Consagrado pela Constituição Federal, mais precisamente no inciso XXX de seu artigo 5º, o direito em análise se qualifica como direito e garantia fundamental. Ademais, encontra-se regulamentado pelo Código Civil, em seu Livro V, nos artigos 1.784 a 2.027, sendo dividido em Sucessão em geral (Título I), Sucessão legítima (Título II), Sucessão Testamentária (Título III) e Inventário e partilha (Título IV); e por legislação esparsa. Devido ao enfoque do debate, ressaltam-se as principais características apenas da terceira sucessão.

“A sucessão testamentária [...] consiste em um ato de última vontade representado pelo testamento elaborado pelo autor da herança, na forma e condições estabelecidas na lei. Nesta hipótese, não é a lei, mas a pessoa que elege seus sucessores” (CAHALI; HIRONAKA, 2014, p. 45), sendo que “o patrimônio endereçado pelo testador ao seu sucessor constitui o que se designa por herança” (CAHALI; HIRONAKA, 2014, p. 261).

De acordo com todo o transpassado pelos dois autores supramencionados acerca da sucessão testamentária e em conjunto com o explicitado nos artigos do Código Civil, pode-se afirmar que o testamento consiste em um negócio jurídico personalíssimo e unilateral, revogável, por meio do qual o titular dispõe do seu patrimônio para depois da morte e faz outras declarações de vontade (patrimoniais e não patrimoniais). Ademais, possui eficácia causa mortis e deve obedecer às formalidades legais, tanto ao modo de elaboração quanto ao disposto pelas cláusulas testamentárias. Ressalta-se também que o testamento requer que quem o elabore possua capacidade testamentária ativa, quer dizer, capacidade para elaborá-lo, e quem for incumbido de receber algo (herdeiro ou legatário) possua capacidade testamentária, porém, passiva.

Por fim, dando procedência às características do direito sucessório, uma de extrema importância consiste exatamente no porquê de sua existência.

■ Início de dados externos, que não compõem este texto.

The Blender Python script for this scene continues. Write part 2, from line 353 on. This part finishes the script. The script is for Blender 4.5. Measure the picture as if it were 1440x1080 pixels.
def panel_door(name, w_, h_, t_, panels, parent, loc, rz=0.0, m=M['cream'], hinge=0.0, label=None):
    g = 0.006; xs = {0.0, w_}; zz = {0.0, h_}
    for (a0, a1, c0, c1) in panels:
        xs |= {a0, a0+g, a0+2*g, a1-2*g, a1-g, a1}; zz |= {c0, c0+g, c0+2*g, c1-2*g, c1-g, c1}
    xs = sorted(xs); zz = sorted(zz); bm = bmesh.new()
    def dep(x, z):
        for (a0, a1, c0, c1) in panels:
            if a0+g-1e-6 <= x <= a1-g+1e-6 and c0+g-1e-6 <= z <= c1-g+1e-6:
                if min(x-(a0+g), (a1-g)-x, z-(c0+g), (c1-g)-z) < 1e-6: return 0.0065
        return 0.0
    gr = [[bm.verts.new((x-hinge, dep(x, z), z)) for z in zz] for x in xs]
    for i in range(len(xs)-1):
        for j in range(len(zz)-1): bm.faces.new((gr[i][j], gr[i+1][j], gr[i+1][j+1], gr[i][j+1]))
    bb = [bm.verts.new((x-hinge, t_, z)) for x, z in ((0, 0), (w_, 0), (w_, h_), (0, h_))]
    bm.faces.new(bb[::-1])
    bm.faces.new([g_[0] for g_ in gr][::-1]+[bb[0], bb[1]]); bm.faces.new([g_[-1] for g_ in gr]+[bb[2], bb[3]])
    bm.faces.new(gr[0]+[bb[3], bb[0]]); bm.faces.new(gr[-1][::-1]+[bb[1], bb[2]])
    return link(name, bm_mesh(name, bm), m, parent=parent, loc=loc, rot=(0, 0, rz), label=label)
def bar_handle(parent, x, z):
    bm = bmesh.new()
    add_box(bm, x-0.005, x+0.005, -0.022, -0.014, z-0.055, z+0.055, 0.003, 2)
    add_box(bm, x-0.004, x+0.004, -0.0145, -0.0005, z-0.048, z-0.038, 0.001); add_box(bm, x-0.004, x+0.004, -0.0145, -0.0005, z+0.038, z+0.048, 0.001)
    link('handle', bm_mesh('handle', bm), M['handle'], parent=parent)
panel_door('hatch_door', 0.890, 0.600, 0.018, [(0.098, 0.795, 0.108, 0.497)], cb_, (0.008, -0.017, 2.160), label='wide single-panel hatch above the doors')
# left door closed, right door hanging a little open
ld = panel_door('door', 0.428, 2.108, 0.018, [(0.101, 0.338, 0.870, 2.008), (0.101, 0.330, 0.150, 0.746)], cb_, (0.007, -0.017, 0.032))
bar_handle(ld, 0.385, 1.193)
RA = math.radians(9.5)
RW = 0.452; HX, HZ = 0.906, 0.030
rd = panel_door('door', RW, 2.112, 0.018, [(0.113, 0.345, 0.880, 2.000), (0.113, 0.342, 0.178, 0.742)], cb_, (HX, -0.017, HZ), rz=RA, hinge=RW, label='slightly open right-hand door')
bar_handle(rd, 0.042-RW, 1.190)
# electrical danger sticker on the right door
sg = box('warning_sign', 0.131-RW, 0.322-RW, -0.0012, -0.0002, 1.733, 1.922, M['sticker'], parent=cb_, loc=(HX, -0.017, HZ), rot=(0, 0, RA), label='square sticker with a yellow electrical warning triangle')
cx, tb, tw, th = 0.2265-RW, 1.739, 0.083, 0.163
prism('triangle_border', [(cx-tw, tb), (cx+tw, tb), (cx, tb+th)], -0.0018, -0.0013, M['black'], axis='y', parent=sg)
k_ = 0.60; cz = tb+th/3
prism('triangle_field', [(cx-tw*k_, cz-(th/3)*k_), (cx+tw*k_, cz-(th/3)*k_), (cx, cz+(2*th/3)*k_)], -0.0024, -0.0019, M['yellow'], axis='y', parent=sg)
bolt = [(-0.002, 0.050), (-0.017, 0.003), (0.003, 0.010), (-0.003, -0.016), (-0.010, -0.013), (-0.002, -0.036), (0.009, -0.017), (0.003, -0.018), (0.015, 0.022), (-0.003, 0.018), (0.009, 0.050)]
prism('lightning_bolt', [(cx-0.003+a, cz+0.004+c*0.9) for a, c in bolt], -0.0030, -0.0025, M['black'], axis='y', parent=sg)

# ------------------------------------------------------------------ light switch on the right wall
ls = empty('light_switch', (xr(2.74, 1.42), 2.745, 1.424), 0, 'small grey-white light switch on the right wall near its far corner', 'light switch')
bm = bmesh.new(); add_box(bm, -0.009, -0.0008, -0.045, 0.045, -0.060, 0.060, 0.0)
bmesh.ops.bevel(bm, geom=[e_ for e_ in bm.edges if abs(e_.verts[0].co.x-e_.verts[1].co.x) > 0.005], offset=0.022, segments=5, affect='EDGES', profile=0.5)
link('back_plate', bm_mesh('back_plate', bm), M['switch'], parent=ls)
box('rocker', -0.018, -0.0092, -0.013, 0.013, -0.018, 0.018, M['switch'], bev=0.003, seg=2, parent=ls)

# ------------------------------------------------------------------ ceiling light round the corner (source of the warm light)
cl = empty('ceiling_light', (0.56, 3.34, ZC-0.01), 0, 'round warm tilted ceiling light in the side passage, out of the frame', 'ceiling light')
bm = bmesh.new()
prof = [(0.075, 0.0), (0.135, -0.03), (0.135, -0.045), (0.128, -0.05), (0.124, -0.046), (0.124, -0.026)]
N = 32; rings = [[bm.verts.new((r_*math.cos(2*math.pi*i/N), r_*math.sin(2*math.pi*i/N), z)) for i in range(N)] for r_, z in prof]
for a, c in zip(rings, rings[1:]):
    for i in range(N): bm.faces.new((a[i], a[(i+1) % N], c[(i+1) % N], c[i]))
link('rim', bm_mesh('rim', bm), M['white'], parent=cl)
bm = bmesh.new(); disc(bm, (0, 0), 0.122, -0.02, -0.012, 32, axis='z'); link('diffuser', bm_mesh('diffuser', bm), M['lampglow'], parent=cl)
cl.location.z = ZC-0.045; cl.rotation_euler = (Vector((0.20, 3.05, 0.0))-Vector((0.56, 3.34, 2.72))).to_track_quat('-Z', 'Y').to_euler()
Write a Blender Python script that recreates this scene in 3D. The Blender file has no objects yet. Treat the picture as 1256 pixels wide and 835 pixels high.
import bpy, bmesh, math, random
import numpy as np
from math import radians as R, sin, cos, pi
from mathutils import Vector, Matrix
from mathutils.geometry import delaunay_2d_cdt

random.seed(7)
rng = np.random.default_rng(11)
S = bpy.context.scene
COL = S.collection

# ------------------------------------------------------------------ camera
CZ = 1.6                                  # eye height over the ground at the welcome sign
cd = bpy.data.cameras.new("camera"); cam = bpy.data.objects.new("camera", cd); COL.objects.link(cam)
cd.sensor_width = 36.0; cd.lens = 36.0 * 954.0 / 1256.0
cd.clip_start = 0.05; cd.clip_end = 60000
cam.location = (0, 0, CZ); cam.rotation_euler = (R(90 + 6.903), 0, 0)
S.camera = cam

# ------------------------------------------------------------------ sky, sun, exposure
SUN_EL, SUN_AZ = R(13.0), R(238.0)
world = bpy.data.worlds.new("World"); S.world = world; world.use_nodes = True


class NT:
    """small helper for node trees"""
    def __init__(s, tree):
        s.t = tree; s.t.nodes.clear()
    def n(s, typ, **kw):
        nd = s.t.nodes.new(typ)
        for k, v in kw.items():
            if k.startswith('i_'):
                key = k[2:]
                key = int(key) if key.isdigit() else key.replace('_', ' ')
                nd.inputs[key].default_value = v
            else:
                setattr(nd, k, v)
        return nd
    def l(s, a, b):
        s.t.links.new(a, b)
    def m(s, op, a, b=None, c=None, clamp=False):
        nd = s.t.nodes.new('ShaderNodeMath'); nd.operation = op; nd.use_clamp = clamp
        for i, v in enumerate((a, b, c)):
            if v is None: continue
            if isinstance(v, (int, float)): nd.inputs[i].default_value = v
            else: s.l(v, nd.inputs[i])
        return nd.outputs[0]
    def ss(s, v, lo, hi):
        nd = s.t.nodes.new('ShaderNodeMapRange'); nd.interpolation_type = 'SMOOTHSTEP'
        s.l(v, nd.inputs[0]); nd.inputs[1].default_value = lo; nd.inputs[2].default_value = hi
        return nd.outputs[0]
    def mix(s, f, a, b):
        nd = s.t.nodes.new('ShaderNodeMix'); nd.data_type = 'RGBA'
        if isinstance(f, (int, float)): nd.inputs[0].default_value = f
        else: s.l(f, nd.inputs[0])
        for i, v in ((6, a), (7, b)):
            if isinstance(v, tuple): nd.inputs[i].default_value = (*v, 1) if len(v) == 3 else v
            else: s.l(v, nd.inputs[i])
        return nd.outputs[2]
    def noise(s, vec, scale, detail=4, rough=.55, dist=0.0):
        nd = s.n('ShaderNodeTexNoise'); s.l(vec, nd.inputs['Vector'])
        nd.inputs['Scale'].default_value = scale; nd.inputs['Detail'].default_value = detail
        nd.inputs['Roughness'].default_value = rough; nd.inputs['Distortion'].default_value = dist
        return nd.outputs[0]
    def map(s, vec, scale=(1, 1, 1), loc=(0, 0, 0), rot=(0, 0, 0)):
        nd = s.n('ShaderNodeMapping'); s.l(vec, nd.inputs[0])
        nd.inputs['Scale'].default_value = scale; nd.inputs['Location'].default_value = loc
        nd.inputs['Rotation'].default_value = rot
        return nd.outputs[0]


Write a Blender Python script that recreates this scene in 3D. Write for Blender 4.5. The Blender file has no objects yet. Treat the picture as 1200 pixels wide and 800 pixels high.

Este direito, como já mencionado, trata da transmissão do patrimônio do falecido e, assim sendo, ora se fundamenta, ora complementa o direito fundamental de propriedade.

A transmissão causa mortis é a decorrência lógica da propriedade, tal como caracterizada, dentre outros aspectos, pela perpetuidade e estabilidade da relação jurídica formada; ou, sob outro ângulo, é o complemento do direito de propriedade prolongando-se além da morte do seu titulas. (CAHALI; HIRONAKA, 2014, p 24)

No mesmo sentido, tem-se também:

A morte não finda a propriedade, mas tão somente o direito do proprietário sobre a coisa, que se transmite, em seu domínio, automaticamente em favor dos sucessores legítimos e testamentários por ventura existentes (doirt du saisine). (LISBOA, 2012, p. 205, grifos do autor)

Em outras palavras, com o direito sucessório, pode-se ratificar a existência e eficiência do direito de propriedade, dando-lhe continuidade, pois este apresenta como característica a perpetuidade, que significa justamente a transmissibilidade post mortem.

Ainda, amparando-se na ideia transpassada por Silvio Rodrigues e Washington de Barros Monteiro acerca do direito de sucessão, o supramencionado autor complementa seu raciocínio afirmando que, com tal direito, valoriza-se não apenas a propriedade, mas também “o interesse individual na formação e avanço patrimonial, estimulando a poupança e o desempenho pessoal no progresso econômico, fatos que, direta ou indiretamente, propulsionam o desenvolvimento da própria propriedade” (CAHALI; HIRONAKA, 2014, p. 24).